Torun yine olumsuz yanıt verince Acar genç kadını tehdit etmeye başladı. Elektronik kelepçe takılan Acar uzaklaştırma kararına uymayarak 13 Ekim 2022’de Bahar Torun’un evine gitti. Torun olumsuz yanıt verince sokak ortasında tartışma çıktı. Acar tabancayla Torun’a 11 yaşındaki oğlunun gözü önünde ateş açtı. Torun omzuna ve sırtına isabet eden kurşunlarla ağır yaralandı, kurtarılamadı. Burak Acar Adana’da metruk bir evde yakalanıp tutuklandı.
Adana 10. Ağır Ceza Mahkemesi’nde hakkında ‘tasarlayarak kasten öldürme’ suçundan ağırlaştırılmış müebbet, ayrıca ‘kamu malına zarar verme (elektronik kelepçe)’ suçundan 4 yıl ve ‘ruhsatsız ateşli silahlarla mermileri satın alma, taşıma veya bulundurma’ suçundan 3 yıl hapis cezası istemiyle dava açılan Burak Acar ile ilgili dava karara bağlandı. Acar karar duruşmasındaki savunmasında Bahar Torun ile evlenmek için tanışıp arkadaşlık yaptığını söyledi. Daha sonra anlaşmazlıklar yaşadıklarını belirten Acar cinayet anını şöyle anlattı:
“Bahar’ın bana yönelik yanlış davranışları oldu. Kendisinden kurtulmak istememe rağmen peşimi bırakmadı. Ne yapsam kurtulamadım. Paramdan, ailemden, işimden, her türlü imkanlarımdan beni mahrum bırakmıştır. En sonunda kurtulmak için kendimi öldürmek istedim. Hatta buna dair mektup bile yazdım. Bunu da savcılığa vermiştim. Temin ettiğim silahla kendimi öldürmek istedim. Resmi makamlara çok sayıda dilekçe verdim. En sonunda bana ait sahte hesaplar açtığını, bana ait görüntüleri yayınladığını öğrenmem üzerine bunları da mektubumda belirtir şekilde yazıp taksiyle gidip Bahar’ın olduğu yerde kendimi öldürmek istedim.

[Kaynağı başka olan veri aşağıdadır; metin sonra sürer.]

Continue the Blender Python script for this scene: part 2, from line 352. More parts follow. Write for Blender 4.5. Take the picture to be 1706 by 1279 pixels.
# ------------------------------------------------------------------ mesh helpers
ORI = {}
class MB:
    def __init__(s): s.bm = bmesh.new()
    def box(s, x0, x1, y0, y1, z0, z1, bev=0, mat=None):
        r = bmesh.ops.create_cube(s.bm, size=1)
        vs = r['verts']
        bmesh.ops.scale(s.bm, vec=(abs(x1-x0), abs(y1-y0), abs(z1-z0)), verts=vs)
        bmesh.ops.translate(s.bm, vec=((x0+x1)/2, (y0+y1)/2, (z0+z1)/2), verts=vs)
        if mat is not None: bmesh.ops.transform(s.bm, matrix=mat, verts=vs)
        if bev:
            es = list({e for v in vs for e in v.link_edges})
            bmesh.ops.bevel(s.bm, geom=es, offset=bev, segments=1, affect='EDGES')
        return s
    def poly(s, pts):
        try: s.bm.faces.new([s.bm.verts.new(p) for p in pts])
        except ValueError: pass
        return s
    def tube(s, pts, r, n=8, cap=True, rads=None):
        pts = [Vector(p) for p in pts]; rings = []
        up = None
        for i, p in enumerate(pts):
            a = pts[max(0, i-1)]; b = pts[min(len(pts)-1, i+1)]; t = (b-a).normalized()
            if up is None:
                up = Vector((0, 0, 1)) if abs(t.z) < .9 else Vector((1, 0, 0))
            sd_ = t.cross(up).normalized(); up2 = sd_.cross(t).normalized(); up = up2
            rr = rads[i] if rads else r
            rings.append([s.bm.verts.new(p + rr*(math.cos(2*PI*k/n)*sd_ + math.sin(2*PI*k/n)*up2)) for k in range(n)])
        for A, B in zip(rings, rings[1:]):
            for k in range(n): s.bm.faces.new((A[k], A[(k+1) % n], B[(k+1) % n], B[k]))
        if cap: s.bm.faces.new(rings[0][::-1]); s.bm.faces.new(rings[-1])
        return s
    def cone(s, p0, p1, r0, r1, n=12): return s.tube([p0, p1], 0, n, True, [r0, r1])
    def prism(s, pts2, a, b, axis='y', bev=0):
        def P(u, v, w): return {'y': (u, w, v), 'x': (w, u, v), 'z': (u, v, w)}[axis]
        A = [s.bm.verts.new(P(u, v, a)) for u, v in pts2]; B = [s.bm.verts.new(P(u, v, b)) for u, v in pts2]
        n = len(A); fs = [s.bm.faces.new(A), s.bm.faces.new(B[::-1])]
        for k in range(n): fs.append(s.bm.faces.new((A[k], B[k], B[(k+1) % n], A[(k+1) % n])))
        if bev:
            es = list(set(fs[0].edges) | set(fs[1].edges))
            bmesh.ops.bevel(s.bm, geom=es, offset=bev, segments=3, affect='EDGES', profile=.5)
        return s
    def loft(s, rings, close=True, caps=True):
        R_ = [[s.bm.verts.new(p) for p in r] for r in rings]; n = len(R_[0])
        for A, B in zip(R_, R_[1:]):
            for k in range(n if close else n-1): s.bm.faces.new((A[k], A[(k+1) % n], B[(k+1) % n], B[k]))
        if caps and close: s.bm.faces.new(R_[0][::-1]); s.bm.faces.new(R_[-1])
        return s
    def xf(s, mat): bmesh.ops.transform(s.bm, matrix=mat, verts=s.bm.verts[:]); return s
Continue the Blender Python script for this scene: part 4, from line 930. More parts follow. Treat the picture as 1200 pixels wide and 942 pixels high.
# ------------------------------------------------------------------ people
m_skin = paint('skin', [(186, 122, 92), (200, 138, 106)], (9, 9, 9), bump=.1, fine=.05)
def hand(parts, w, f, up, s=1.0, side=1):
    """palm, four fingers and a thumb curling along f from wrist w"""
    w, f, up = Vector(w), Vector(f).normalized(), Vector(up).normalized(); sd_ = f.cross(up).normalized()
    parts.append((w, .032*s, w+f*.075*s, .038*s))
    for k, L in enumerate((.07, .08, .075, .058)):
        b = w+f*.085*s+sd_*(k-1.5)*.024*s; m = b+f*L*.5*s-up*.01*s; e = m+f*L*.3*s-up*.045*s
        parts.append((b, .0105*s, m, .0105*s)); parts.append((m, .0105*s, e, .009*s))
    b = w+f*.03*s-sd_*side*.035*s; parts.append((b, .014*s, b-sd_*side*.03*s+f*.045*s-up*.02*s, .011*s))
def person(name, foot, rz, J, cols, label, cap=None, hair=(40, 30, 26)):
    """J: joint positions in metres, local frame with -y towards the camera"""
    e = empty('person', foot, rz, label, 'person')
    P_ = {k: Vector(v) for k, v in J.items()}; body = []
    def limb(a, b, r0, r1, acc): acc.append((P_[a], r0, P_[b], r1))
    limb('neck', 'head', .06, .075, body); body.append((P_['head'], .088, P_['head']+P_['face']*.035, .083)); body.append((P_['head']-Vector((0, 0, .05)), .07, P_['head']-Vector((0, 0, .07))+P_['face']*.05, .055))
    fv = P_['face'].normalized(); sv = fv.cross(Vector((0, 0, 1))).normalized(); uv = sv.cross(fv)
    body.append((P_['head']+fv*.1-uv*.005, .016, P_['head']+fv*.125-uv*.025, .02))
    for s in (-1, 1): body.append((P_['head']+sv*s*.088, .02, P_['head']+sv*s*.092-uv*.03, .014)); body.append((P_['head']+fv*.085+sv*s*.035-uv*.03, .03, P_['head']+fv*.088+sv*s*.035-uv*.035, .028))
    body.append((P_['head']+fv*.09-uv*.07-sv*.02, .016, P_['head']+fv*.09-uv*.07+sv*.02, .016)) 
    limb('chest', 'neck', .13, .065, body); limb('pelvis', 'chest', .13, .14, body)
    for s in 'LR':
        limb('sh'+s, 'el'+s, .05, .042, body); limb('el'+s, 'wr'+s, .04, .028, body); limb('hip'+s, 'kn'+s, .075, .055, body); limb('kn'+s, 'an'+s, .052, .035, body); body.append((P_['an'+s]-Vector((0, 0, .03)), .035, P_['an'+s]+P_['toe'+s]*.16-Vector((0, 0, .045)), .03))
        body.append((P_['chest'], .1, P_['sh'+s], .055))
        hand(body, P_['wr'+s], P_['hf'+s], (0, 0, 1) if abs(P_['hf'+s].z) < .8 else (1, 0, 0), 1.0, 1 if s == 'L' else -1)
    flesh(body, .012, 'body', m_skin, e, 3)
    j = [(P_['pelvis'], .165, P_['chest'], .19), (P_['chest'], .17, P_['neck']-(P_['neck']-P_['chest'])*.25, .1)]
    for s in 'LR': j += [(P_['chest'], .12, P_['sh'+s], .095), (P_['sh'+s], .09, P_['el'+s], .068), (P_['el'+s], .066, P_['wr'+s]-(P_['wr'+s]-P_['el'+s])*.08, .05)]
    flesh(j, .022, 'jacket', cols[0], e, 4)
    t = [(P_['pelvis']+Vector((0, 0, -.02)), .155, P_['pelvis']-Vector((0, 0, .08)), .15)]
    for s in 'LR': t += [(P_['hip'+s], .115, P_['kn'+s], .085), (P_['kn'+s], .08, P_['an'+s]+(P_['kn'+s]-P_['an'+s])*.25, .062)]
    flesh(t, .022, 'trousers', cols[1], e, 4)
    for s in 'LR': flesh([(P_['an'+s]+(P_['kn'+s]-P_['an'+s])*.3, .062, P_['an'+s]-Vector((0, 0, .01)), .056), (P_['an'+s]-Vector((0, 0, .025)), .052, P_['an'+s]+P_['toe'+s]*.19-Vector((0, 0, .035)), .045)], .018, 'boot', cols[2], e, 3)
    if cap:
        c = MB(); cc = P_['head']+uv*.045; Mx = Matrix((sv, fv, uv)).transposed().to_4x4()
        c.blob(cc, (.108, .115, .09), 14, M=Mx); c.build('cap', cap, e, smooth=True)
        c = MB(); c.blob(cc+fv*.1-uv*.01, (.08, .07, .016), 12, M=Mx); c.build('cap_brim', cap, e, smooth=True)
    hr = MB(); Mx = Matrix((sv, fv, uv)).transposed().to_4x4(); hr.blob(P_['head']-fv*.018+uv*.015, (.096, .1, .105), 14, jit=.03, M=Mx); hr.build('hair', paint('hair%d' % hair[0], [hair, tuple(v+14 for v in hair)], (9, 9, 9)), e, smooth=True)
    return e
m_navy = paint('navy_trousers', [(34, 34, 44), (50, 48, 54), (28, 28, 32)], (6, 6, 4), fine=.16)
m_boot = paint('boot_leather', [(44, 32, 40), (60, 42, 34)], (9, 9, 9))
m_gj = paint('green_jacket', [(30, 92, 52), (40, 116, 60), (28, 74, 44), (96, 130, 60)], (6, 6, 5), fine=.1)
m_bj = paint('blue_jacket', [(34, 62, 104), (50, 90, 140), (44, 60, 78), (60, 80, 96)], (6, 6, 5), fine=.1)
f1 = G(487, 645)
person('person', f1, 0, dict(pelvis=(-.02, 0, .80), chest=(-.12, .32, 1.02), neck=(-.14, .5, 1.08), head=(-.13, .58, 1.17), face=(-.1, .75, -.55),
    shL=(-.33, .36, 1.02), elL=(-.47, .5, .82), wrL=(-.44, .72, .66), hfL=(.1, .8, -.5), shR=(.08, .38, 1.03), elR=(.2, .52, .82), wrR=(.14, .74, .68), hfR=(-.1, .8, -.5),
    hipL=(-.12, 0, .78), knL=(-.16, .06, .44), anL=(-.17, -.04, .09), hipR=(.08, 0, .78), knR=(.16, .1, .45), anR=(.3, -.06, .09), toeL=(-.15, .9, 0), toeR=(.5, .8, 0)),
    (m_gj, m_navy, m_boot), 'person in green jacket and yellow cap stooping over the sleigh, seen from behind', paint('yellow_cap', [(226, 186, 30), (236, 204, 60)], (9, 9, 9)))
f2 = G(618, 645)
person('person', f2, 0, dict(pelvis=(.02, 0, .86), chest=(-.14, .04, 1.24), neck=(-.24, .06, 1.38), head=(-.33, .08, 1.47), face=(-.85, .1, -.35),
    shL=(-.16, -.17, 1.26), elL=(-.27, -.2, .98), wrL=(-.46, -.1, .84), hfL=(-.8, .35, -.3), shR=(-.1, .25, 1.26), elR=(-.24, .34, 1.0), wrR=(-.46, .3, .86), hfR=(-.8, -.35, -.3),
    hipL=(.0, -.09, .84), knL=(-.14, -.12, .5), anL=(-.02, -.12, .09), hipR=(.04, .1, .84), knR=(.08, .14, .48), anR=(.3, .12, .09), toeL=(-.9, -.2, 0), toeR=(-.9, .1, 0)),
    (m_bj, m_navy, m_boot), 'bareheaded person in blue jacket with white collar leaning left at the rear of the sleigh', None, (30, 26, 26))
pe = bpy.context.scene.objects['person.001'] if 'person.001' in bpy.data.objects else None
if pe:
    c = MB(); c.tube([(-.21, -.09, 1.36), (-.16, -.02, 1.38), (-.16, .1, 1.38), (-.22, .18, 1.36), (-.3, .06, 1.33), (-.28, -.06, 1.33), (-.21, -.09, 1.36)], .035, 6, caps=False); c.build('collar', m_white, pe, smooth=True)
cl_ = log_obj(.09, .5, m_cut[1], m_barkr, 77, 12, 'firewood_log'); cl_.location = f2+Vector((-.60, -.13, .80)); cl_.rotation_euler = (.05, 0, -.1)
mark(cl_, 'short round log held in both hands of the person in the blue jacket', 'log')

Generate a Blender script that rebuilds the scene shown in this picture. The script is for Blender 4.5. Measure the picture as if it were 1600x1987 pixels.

Taksiden inmeden Bahar’ı sokakta gördüm. Kendisine kendimi öldüreceğimi söyledim. Silahı başıma dayadım. Bunun üzerine ‘Sık lan şerefsiz, adam mısın sen’ demesi üzerine bir anda rastgele ona doğru ateş ettim. Ateş ederken elini bana engel olacak şekilde tutup biraz da eğildiğinden merminin biri boynuna isabet etti. Ateş ettikten sonra kaçtım. Kelepçe cinayet anında da ayağımdaydı. Kırmak gibi bir durum söz konusu değildir.”
Öldürülen Bahar Torun’un annesi Mukaddes Torun sanığın en ağır şekilde cezalandırılmasını istedi. Acılı anne Torun olayı görmediğini söyledi, “Sanık kızımı yaklaşık bir yıl önce istemişti. Çocuklu olduğu için vermemiştik. Sürekli kızımın peşindeydi. Tehdit ediyor, telefonla tacizde bulunuyordu, kızımı ve bizi rahatsız ediyordu, ‘Yüzüne kezzap dökeceğim’ diyerek tehdit ediyordu” dedi.
Elektronik kelepçeyi kırmaya bir yıl ceza
Mahkeme heyeti Burak Acar’a ‘kadına karşı kasten öldürme’ suçundan ağırlaştırılmış müebbet hapis cezası verdi. Heyet sanığın cezasında ‘olumsuz’ kişiliği nedeniyle indirim yapmadı. Sanık Acar’a ayrıca ‘ruhsatsız silah bulundurmaktan’ bir yıl 6 ay, ‘kamu malına zarar vermek (elektronik kelepçeyi kırma)’ suçundan da bir yıl hapis cezası vererek tutukluluğunun devamı kararlaştırıldı.